Total cost is O(n) for the grid sectorization, and O(n) to go through each player to sort the nearby neighbors. Inserting into a sorted list is slower, but since there are on average only 10 items it’s not a big deal.
An “operation” is a bit misleading since different things that I do have different costs. But for the sake of argument…
500 players each with 10 objects nearby =
500 operations to place the players into the grid +
500 insert nearby objects. Assuming each insert is O(1) (it’s actually O(Log2(m) + O(m) where m is the number of nearby objects (10)), then this is Sum(1…10) = 55.
500 + 500*55 = 28,000. It’s a lot of operations, but still far less than 250,000, and scales linearly.
I further decrease this by using the fact that network nearby neighbors doesn’t have to be perfectly accurate. It’s good enough to update every 100 milliseconds, instead of every tick. So every 100 milliseconds I do the full-blown update. In other ticks I just cull out the deleted pointers and use the previous list.

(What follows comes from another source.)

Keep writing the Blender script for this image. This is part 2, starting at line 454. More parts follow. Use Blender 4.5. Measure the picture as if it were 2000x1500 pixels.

This brings it down to an average of 933 operations per tick, assuming we do 33 milliseconds ticks.
2 replies on “MMOG nearby neighbor network culling”
Woot!
This was the subject of the my ending thesis for the University. Unfortunately I haven’t translated it to English yet (it is written in Portuguese). The title was “Client/Server for coordinate based multiuser systems” and we’ve adopted the same technique to select witch client we had to send to each other.
In a hypothetical situation that the clients where distributed with homogeneous space with them, we calculated that the algorithm could make about 2,5% comparisons of the brute force comparison algorithm.
The code of the prototypes are pretty much unreadable, but it is available at http://www.mytos.com.br/files/code/articles/tridrac.7z (yep, I use 7-zip) and the book its here: http://www.mytos.com.br/files/code/articles/book_pt.pdf
But the interesting part is that one of those days I was reading the “Game Programming Gems 2” and I saw an article called “Direct Access Quadtree Lookup” by Matt Pritchard. It explains how to access directly the level of the quadtree that the object is located without traversing all levels. That could be very nice to use when you have objects with different sizes (in my case I was considering just point objects with no area).
I have in mind a similar grid aproach, with entities stored in a hash map (each grid is identified by a hash). But I havent implemented it yet.